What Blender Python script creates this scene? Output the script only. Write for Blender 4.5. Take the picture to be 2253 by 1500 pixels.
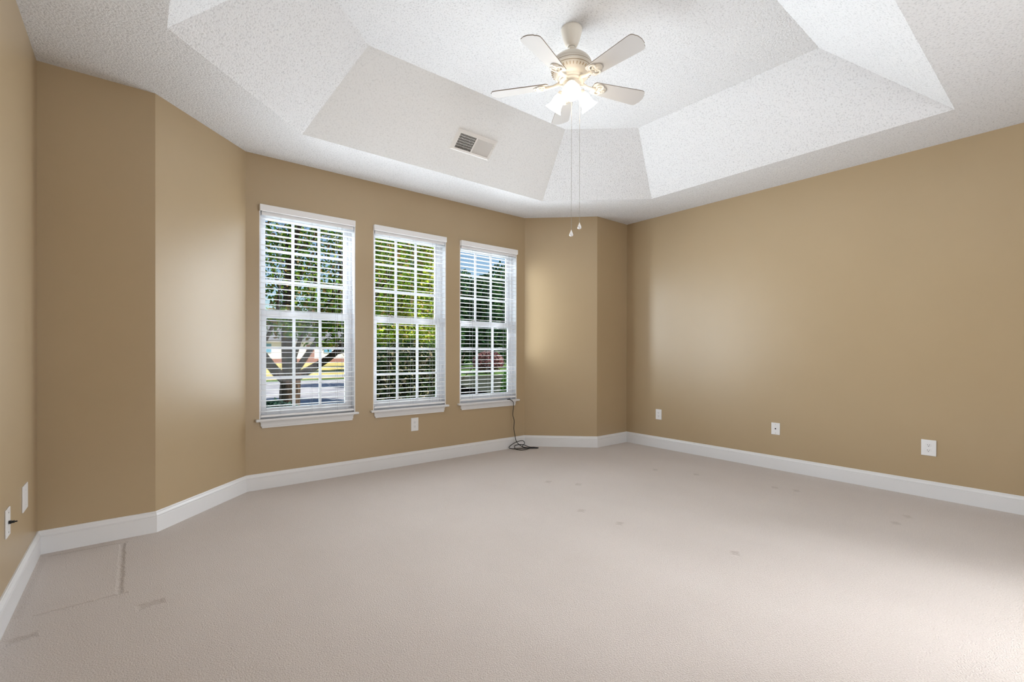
import bpy, bmesh, math, random
from mathutils import Vector, Matrix
R = math.radians
for o in list(bpy.data.objects): bpy.data.objects.remove(o, do_unlink=True)
C = bpy.context.scene.collection
S = bpy.context.scene

# ------------------------------------------------------------------ camera
CAM_Z = 1.132
yaw, pitch, roll = R(38.9112), R(-0.1822), R(0.1132)
R0 = Vector((math.cos(yaw), -math.sin(yaw), 0)); F0 = Vector((math.sin(yaw), math.cos(yaw), 0)); U0 = Vector((0, 0, 1))
F = F0*math.cos(pitch) + U0*math.sin(pitch); Up = -F0*math.sin(pitch) + U0*math.cos(pitch)
Rt = R0*math.cos(roll) + Up*math.sin(roll); U = -R0*math.sin(roll) + Up*math.cos(roll)
cd = bpy.data.cameras.new('camera'); cam = bpy.data.objects.new('camera', cd); C.objects.link(cam)
cam.matrix_world = Matrix(((Rt.x, U.x, -F.x, 0), (Rt.y, U.y, -F.y, 0), (Rt.z, U.z, -F.z, CAM_Z), (0, 0, 0, 1)))
cd.sensor_width = 36; cd.lens = 1024.33*36/2253; cd.shift_y = (777.606-750)/2253
cd.clip_start = 0.05; cd.clip_end = 600
S.camera = cam

# ------------------------------------------------------------------ light
S.view_settings.view_transform = 'Standard'; S.view_settings.look = 'None'
S.view_settings.gamma = 1; S.view_settings.use_curve_mapping = False
S.view_settings.exposure = 0.06
SUN_DIR = Vector((-0.55, 0.42, -0.72)).normalized()      # the way sunlight travels: from behind the house, to the right
W = bpy.data.worlds.new('sky'); S.world = W; W.use_nodes = True
nt = W.node_tree; nt.nodes.clear()
out = nt.nodes.new('ShaderNodeOutputWorld'); bg = nt.nodes.new('ShaderNodeBackground')
sky = nt.nodes.new('ShaderNodeTexSky'); sky.sky_type = 'NISHITA'; sky.sun_disc = False
sky.sun_elevation = math.asin(-SUN_DIR.z); sky.sun_rotation = math.atan2(-SUN_DIR.x, -SUN_DIR.y)
sky.air_density = 1.1; sky.dust_density = 0.1; sky.ozone_density = 3.0
bg.inputs['Strength'].default_value = 0.13
nt.links.new(sky.outputs[0], bg.inputs[0]); nt.links.new(bg.outputs[0], out.inputs[0])

def light(name, kind, loc, energy, color, aim=None, **kw):
    d = bpy.data.lights.new(name, kind); d.energy = energy; d.color = color
    for k, v in kw.items(): setattr(d, k, v)
    o = bpy.data.objects.new(name, d); C.objects.link(o); o.location = loc
    if aim is not None: o.rotation_euler = Vector(aim).to_track_quat('-Z', 'Y').to_euler()
    return o
light('sun', 'SUN', (0, 0, 30), 8.5, (1.0, 0.93, 0.80), SUN_DIR, angle=R(0.6))
WIN = [(0.786, 1.582), (1.755, 2.551), (2.724, 3.520)]
Z_SILL, Z_HEAD = 0.576, 2.312
YB = 4.275
DAY = (0.86, 0.94, 1.0)
E_OUT, E_IN, E_RIGHT, E_LEFT = 14, (9, 6, 24), (15, 3, 1), (1.5, 10, 12)
def winlight(name, e, x, z, aim, w, h, spread=180):
    l = light(name, 'AREA', (x, YB-0.03, z), e, DAY, aim, shape='RECTANGLE', size=w, size_y=h, spread=R(spread)); l.visible_camera = False
for k, (x0, x1) in enumerate(WIN):       # daylight of the sky entering by each bay window, and thrown on by the white slats
    xc = (x0+x1)/2
    l = light('window_daylight_out', 'AREA', (xc, YB+0.34, 1.5), E_OUT, DAY, (0, -1, -0.12), shape='RECTANGLE', size=0.78, size_y=1.75); l.visible_camera = False
    for z in (0.80, 1.20, 1.60, 2.00): winlight('window_daylight_in', E_IN[k]/4, xc, z, (0, -1, .25), .74, .36, 106)
    winlight('window_daylight_up', 1.5, xc, 2.0, (0, -1, 1.1), .74, .10, 160)
    for dx in (-.22, .22):
        winlight('window_daylight_right', E_RIGHT[k]/2, xc+dx, 1.45, (.8, -1, .12), .22, 1.5, 115)
        winlight('window_daylight_left', E_LEFT[k]/2, xc+dx, 1.45, (-.8, -.8, .0), .22, 1.5, 130)
l = light('window_daylight_grazing', 'AREA', (WIN[2][1]-.06, YB-0.09, 1.60), 2.3, DAY, (1, -.55, 0), shape='RECTANGLE', size=0.14, size_y=1.1, spread=R(110)); l.visible_camera = False
# daylight of the side room, plus an added fill lamp beyond a made-up opening
E_SIDE, E_FILL, E_BEAM = 6, 58, 8
l = light('side_room_daylight', 'AREA', (4.00, -1.80, 1.30), E_SIDE, (0.94, 0.97, 1.0), (-0.75, 0.62, 0.0), shape='RECTANGLE', size=0.6, size_y=1.2, spread=R(150)); l.visible_camera = False
l = light('added_fill_light', 'AREA', (2.50, -1.80, 1.30), E_FILL, (0.94, 0.97, 1.0), (-0.48, 1, -0.02), shape='RECTANGLE', size=1.1, size_y=1.6); l.visible_camera = False
l = light('side_room_window_beam', 'AREA', (4.60, -2.60, 1.75), E_BEAM, (0.94, 0.97, 1.0), (-2.15, 2.95, -1.75), shape='RECTANGLE', size=0.35, size_y=0.25, spread=R(34)); l.visible_camera = False

# ------------------------------------------------------------------ materials
def mat(name, col, rough=0.6, spec=0.5, metal=0.0, emit=None, es=0.0):
    m = bpy.data.materials.new(name); m.use_nodes = True
    b = m.node_tree.nodes['Principled BSDF']
    b.inputs['Base Color'].default_value = (*col, 1); b.inputs['Roughness'].default_value = rough
    b.inputs['Specular IOR Level'].default_value = spec; b.inputs['Metallic'].default_value = metal
    if emit: b.inputs['Emission Color'].default_value = (*emit, 1); b.inputs['Emission Strength'].default_value = es
    return m
def N(m, t, **kw):
    n = m.node_tree.nodes.new(t)
    for k, v in kw.items(): setattr(n, k, v)
    return n
def LK(m, a, b): m.node_tree.links.new(a, b)
def bump(m, scale, strength, dist, detail=2, kind='noise', vscale=(1, 1, 1)):
    b = m.node_tree.nodes['Principled BSDF']
    tc = N(m, 'ShaderNodeTexCoord'); mp = N(m, 'ShaderNodeMapping'); mp.inputs['Scale'].default_value = vscale
    LK(m, tc.outputs['Object'], mp.inputs[0])
    if kind == 'noise':
        t = N(m, 'ShaderNodeTexNoise'); t.inputs['Scale'].default_value = scale; t.inputs['Detail'].default_value = detail; h = t.outputs['Fac']
    else:
        t = N(m, 'ShaderNodeTexVoronoi'); t.inputs['Scale'].default_value = scale; h = t.outputs['Distance']
    LK(m, mp.outputs[0], t.inputs['Vector'])
    bp = N(m, 'ShaderNodeBump'); bp.inputs['Strength'].default_value = strength; bp.inputs['Distance'].default_value = dist
    LK(m, h, bp.inputs['Height'])
    if b.inputs['Normal'].is_linked: LK(m, b.inputs['Normal'].links[0].from_socket, bp.inputs['Normal'])
    LK(m, bp.outputs[0], b.inputs['Normal'])
    return mp
def colnoise(m, c1, c2, scale, detail=3, lo=0.35, hi=0.65, vscale=(1, 1, 1)):
    b = m.node_tree.nodes['Principled BSDF']
    tc = N(m, 'ShaderNodeTexCoord'); mp = N(m, 'ShaderNodeMapping'); mp.inputs['Scale'].default_value = vscale
    t = N(m, 'ShaderNodeTexNoise'); t.inputs['Scale'].default_value = scale; t.inputs['Detail'].default_value = detail
    LK(m, tc.outputs['Object'], mp.inputs[0]); LK(m, mp.outputs[0], t.inputs['Vector'])
    r = N(m, 'ShaderNodeValToRGB'); r.color_ramp.elements[0].position = lo; r.color_ramp.elements[1].position = hi
    r.color_ramp.elements[0].color = (*c1, 1); r.color_ramp.elements[1].color = (*c2, 1)
    LK(m, t.outputs['Fac'], r.inputs[0]); LK(m, r.outputs[0], b.inputs['Base Color'])
    return r

M_wall = mat('tan_wall_paint', (0.425, 0.318, 0.190), 0.36, 0.60)
colnoise(M_wall, (0.420, 0.313, 0.186), (0.432, 0.325, 0.196), 1.3)
bump(M_wall, 260, 0.08, 0.002)
M_ceil = mat('textured_white_ceiling', (0.80, 0.80, 0.81), 0.9, 0.1)
colnoise(M_ceil, (0.60, 0.60, 0.61), (0.78, 0.78, 0.79), 95, 4, 0.30, 0.48)
bump(M_ceil, 95, 0.9, 0.006, 4)
bump(M_ceil, 260, 0.4, 0.003, 2)
M_ceil2 = mat('smooth_white_ceiling', (0.79, 0.79, 0.79), 0.9, 0.1)
colnoise(M_ceil2, (0.72, 0.72, 0.72), (0.81, 0.81, 0.81), 90, 3, 0.30, 0.50)
bump(M_ceil2, 90, 0.4, 0.004, 3)
M_trim = mat('white_trim_paint', (0.74, 0.74, 0.75), 0.32, 0.5)
M_white = mat('white_vinyl', (0.86, 0.87, 0.90), 0.4, 0.5)
M_slat = mat('white_slat', (0.88, 0.88, 0.90), 0.45, 0.4)
M_cord = mat('grey_cord', (0.45, 0.46, 0.50), 0.8, 0.2)
M_plate = mat('white_plastic', (0.80, 0.80, 0.81), 0.3, 0.5)
M_dark = mat('dark_slot', (0.012, 0.011, 0.010), 0.6, 0.3)
M_black = mat('black_rubber', (0.012, 0.012, 0.012), 0.45, 0.4)
M_fan = mat('antique_white_enamel', (0.80, 0.74, 0.65), 0.35, 0.5)
M_fan_hi = mat('worn_gold_groove', (0.42, 0.31, 0.19), 0.5, 0.4)
M_blade = mat('white_blade', (0.54, 0.52, 0.505), 0.6, 0.25)
M_edge = mat('blade_edge', (0.30, 0.25, 0.21), 0.6, 0.3)
M_shade = mat('frosted_glass_shade', (0.95, 0.93, 0.90), 0.5, 0.3, emit=(1.0, 0.88, 0.70), es=7.0)
M_metal = mat('grey_metal', (0.45, 0.43, 0.40), 0.35, 0.5, 0.8)
M_vent = mat('vent_enamel', (0.76, 0.73, 0.70), 0.45, 0.4)

def carpet():
    m = mat('beige_carpet', (0.5, 0.43, 0.38), 0.95, 0.1)
    nt = m.node_tree; b = nt.nodes['Principled BSDF']
    b.inputs['Sheen Weight'].default_value = 0.25; b.inputs['Sheen Roughness'].default_value = 0.5
    geo = N(m, 'ShaderNodeNewGeometry')
    def noise(scale, detail, vs=(1, 1, 1), rot=0):
        mp = N(m, 'ShaderNodeMapping'); mp.inputs['Scale'].default_value = vs; mp.inputs['Rotation'].default_value = (0, 0, rot)
        t = N(m, 'ShaderNodeTexNoise'); t.inputs['Scale'].default_value = scale; t.inputs['Detail'].default_value = detail
        LK(m, geo.outputs['Position'], mp.inputs[0]); LK(m, mp.outputs[0], t.inputs['Vector']); return t.outputs['Fac']
    pile = noise(170, 3); big = noise(1.1, 3, (1, 1, 1)); brush = noise(2.4, 3, (1, 0.35, 1), R(40))
    def mr(x, a, b_, c, d):
        n = N(m, 'ShaderNodeMapRange'); n.inputs[1].default_value = a; n.inputs[2].default_value = b_; n.inputs[3].default_value = c; n.inputs[4].default_value = d
        LK(m, x, n.inputs[0]); return n.outputs[0]
    def mth(op, a, c):
        n = N(m, 'ShaderNodeMath', operation=op)
        for i, v in enumerate((a, c)):
            if isinstance(v, (int, float)): n.inputs[i].default_value = v
            else: LK(m, v, n.inputs[i])
        return n.outputs[0]
    # furniture dents pressed in the pile: (x, y, half-length, half-width, angle)
    sep = N(m, 'ShaderNodeSeparateXYZ'); LK(m, geo.outputs['Position'], sep.inputs[0])
    wob = mr(noise(30, 2), 0, 1, -0.011, 0.011)
    def seg(x, y, a, bb, ang, soft):
        ca, sa = math.cos(ang), math.sin(ang)
        dx = mth('SUBTRACT', sep.outputs[0], x); dy = mth('SUBTRACT', sep.outputs[1], y)
        u = mth('ADD', mth('MULTIPLY', dx, ca), mth('MULTIPLY', dy, sa)); v = mth('ADD', mth('SUBTRACT', mth('MULTIPLY', dy, ca), mth('MULTIPLY', dx, sa)), wob)
        u = mth('SUBTRACT', mth('ABSOLUTE', u, 0), a); v = mth('SUBTRACT', mth('ABSOLUTE', v, 0), bb)
        return mr(mth('MAXIMUM', u, v), 0, soft, 1, 0)
    dents = [(-0.062, 3.20, 0.36, 0.003, R(90), 0.013, .7), (-0.19, 2.83, 0.15, 0.001, R(2), 0.012, .55), (-0.21, 3.59, 0.16, 0.002, R(-3), 0.015, .6),
             (-0.40, 3.2, 0.35, 0.002, R(90), 0.02, .25), (0.05, 2.635, 0.035, 0.014, R(5), 0.02, .8), (-0.355, 2.635, 0.03, 0.010, R(10), 0.02, .8)]
    for x, y in FDENT: dents.append((x, y, 0.018, 0.010, R(30), 0.02, .8))
    tot = None
    for x, y, a, bb, an, so, w in dents:
        d = mth('MULTIPLY', seg(x, y, a, bb, an, so), w)
        tot = d if tot is None else mth('MAXIMUM', tot, d)
    base = N(m, 'ShaderNodeMix', data_type='RGBA'); base.inputs[6].default_value = (0.49, 0.425, 0.385, 1); base.inputs[7].default_value = (0.64, 0.575, 0.535, 1)
    f = mth('ADD', mth('MULTIPLY', mr(pile, .3, .7, 0, 1), 0.62), mth('ADD', mth('MULTIPLY', mr(big, .3, .7, 0, 1), 0.22), mth('MULTIPLY', mr(brush, .3, .7, 0, 1), 0.16)))
    LK(m, f, base.inputs[0])
    mx = N(m, 'ShaderNodeMix', data_type='RGBA'); LK(m, base.outputs[2], mx.inputs[6]); mx.inputs[7].default_value = (0.25, 0.19, 0.15, 1)
    LK(m, mth('MULTIPLY', tot, 0.34), mx.inputs[0]); LK(m, mx.outputs[2], b.inputs['Base Color'])
    h = mth('SUBTRACT', mth('MULTIPLY', pile, 1.0), mth('MULTIPLY', tot, 1.6))
    bp = N(m, 'ShaderNodeBump'); bp.inputs['Strength'].default_value = 0.7; bp.inputs['Distance'].default_value = 0.008
    LK(m, h, bp.inputs['Height']); LK(m, bp.outputs[0], b.inputs['Normal'])
    return m
FDENT = [(2.80, 2.96), (2.95, 2.74), (2.47, 2.27), (2.48, 1.94), (2.62, 1.25), (3.90, 2.62), (4.05, 2.28), (4.18, 1.65), (4.22, 1.50), (4.15, .78), (3.93, .80)]
M_carpet = carpet()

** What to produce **
Return the material line for line, from its beginning to the line that contains "bg.inputs[0]); nt.links.new(bg.outputs[0], out.inputs[0])", with the pictures left out.

** Full output **
What Blender Python script creates this scene? Output the script only. Write for Blender 4.5. Take the picture to be 2253 by 1500 pixels.
import bpy, bmesh, math, random
from mathutils import Vector, Matrix
R = math.radians
for o in list(bpy.data.objects): bpy.data.objects.remove(o, do_unlink=True)
C = bpy.context.scene.collection
S = bpy.context.scene

# ------------------------------------------------------------------ camera
CAM_Z = 1.132
yaw, pitch, roll = R(38.9112), R(-0.1822), R(0.1132)
R0 = Vector((math.cos(yaw), -math.sin(yaw), 0)); F0 = Vector((math.sin(yaw), math.cos(yaw), 0)); U0 = Vector((0, 0, 1))
F = F0*math.cos(pitch) + U0*math.sin(pitch); Up = -F0*math.sin(pitch) + U0*math.cos(pitch)
Rt = R0*math.cos(roll) + Up*math.sin(roll); U = -R0*math.sin(roll) + Up*math.cos(roll)
cd = bpy.data.cameras.new('camera'); cam = bpy.data.objects.new('camera', cd); C.objects.link(cam)
cam.matrix_world = Matrix(((Rt.x, U.x, -F.x, 0), (Rt.y, U.y, -F.y, 0), (Rt.z, U.z, -F.z, CAM_Z), (0, 0, 0, 1)))
cd.sensor_width = 36; cd.lens = 1024.33*36/2253; cd.shift_y = (777.606-750)/2253
cd.clip_start = 0.05; cd.clip_end = 600
S.camera = cam

# ------------------------------------------------------------------ light
S.view_settings.view_transform = 'Standard'; S.view_settings.look = 'None'
S.view_settings.gamma = 1; S.view_settings.use_curve_mapping = False
S.view_settings.exposure = 0.06
SUN_DIR = Vector((-0.55, 0.42, -0.72)).normalized()      # the way sunlight travels: from behind the house, to the right
W = bpy.data.worlds.new('sky'); S.world = W; W.use_nodes = True
nt = W.node_tree; nt.nodes.clear()
out = nt.nodes.new('ShaderNodeOutputWorld'); bg = nt.nodes.new('ShaderNodeBackground')
sky = nt.nodes.new('ShaderNodeTexSky'); sky.sky_type = 'NISHITA'; sky.sun_disc = False
sky.sun_elevation = math.asin(-SUN_DIR.z); sky.sun_rotation = math.atan2(-SUN_DIR.x, -SUN_DIR.y)
sky.air_density = 1.1; sky.dust_density = 0.1; sky.ozone_density = 3.0
bg.inputs['Strength'].default_value = 0.13
nt.links.new(sky.outputs[0], bg.inputs[0]); nt.links.new(bg.outputs[0], out.inputs[0])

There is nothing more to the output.